_Records provided_:

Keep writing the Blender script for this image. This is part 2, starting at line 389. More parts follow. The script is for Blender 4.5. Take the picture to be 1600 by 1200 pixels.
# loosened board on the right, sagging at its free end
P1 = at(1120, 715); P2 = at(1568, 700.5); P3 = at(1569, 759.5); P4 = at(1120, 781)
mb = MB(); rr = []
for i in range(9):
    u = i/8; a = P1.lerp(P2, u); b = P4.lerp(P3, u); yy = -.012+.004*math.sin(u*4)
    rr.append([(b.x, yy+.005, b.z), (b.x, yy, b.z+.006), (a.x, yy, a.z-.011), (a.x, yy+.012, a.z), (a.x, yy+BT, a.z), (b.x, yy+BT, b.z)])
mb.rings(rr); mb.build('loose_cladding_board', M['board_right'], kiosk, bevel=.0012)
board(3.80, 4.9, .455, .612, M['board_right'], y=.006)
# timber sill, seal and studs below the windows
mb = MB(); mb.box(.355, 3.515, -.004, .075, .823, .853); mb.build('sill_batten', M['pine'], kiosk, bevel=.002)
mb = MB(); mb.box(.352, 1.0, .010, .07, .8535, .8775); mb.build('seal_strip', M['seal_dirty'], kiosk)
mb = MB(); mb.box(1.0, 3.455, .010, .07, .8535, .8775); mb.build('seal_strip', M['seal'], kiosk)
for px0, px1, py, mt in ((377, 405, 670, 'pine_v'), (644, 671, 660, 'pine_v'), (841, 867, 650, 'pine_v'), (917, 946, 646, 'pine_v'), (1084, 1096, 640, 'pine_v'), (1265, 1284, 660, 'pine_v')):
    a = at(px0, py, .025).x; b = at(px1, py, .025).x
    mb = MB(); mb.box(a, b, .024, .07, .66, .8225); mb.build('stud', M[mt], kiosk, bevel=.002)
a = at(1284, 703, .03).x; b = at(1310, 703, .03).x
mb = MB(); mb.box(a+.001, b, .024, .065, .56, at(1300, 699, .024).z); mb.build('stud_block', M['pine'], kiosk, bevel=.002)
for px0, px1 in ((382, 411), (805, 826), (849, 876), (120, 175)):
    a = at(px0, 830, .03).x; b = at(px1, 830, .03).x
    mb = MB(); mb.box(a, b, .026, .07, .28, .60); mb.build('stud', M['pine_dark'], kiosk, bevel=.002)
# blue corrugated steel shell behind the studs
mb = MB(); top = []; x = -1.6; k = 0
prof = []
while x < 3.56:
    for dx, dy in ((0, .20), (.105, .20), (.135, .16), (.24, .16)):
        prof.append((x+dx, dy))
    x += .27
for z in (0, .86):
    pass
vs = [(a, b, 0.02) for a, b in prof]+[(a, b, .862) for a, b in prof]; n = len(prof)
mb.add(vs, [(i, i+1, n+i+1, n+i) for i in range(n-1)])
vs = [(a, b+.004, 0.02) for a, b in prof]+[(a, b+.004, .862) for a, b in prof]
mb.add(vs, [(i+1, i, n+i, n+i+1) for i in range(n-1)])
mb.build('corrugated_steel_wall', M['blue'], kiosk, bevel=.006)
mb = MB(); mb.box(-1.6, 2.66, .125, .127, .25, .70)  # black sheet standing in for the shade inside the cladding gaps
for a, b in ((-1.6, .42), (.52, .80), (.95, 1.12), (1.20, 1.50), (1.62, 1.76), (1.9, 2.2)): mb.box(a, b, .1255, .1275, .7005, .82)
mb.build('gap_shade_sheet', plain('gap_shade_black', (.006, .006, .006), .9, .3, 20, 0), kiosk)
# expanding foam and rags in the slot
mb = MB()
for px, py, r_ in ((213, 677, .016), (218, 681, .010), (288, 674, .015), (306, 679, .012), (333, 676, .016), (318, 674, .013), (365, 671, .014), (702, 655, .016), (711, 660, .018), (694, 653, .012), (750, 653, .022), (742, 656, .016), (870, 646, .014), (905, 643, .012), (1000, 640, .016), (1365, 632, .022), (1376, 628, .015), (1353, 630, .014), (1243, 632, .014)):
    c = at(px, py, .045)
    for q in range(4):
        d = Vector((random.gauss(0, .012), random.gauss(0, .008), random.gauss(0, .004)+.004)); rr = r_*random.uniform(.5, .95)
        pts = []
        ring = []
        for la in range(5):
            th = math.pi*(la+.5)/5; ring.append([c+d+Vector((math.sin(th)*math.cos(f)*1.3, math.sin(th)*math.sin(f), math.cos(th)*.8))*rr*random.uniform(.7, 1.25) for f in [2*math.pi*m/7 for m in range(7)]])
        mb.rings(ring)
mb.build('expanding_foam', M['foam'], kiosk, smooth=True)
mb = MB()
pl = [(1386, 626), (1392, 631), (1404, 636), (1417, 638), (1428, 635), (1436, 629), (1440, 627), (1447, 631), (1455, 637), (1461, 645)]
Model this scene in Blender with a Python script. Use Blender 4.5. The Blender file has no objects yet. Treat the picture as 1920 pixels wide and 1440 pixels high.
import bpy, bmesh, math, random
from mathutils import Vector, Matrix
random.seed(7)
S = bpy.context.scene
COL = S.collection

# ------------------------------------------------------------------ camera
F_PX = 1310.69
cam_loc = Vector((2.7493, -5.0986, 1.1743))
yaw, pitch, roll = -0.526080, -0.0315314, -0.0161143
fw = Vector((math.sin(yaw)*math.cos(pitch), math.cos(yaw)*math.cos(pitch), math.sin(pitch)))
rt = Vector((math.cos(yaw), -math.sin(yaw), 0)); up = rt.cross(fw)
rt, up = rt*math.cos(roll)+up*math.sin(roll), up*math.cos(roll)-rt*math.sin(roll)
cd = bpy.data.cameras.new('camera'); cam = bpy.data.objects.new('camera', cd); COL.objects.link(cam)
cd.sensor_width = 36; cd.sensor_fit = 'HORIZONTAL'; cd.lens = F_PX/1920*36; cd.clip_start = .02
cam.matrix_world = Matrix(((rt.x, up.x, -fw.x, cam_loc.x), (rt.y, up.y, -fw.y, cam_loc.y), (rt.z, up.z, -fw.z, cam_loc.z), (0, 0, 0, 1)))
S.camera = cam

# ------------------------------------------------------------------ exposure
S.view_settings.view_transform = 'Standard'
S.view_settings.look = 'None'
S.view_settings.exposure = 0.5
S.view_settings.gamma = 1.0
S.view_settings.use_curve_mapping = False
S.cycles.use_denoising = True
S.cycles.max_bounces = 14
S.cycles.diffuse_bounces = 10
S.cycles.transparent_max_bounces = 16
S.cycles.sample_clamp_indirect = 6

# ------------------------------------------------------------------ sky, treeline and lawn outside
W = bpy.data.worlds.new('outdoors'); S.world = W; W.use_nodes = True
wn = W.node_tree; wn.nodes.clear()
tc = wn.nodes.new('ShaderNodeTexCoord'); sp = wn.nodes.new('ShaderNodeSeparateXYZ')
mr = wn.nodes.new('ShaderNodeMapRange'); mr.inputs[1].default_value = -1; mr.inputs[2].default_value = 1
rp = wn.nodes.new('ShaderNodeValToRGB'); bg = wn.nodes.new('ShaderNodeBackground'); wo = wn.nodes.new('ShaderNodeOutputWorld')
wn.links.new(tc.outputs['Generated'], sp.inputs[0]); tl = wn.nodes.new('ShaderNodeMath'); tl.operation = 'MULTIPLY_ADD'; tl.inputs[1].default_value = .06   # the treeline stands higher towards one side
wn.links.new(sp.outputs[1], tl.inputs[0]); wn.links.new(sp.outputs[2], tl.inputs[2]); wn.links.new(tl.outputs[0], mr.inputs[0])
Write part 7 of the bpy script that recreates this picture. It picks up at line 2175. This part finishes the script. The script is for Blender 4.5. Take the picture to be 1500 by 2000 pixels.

_Instructions for the task_:
Gather and copy every line of the data in which the string "picture" is found.

_Result of this task_:
Keep writing the Blender script for this image. This is part 2, starting at line 389. More parts follow. The script is for Blender 4.5. Take the picture to be 1600 by 1200 pixels.
Model this scene in Blender with a Python script. Use Blender 4.5. The Blender file has no objects yet. Treat the picture as 1920 pixels wide and 1440 pixels high.
Write part 7 of the bpy script that recreates this picture. It picks up at line 2175. This part finishes the script. The script is for Blender 4.5. Take the picture to be 1500 by 2000 pixels.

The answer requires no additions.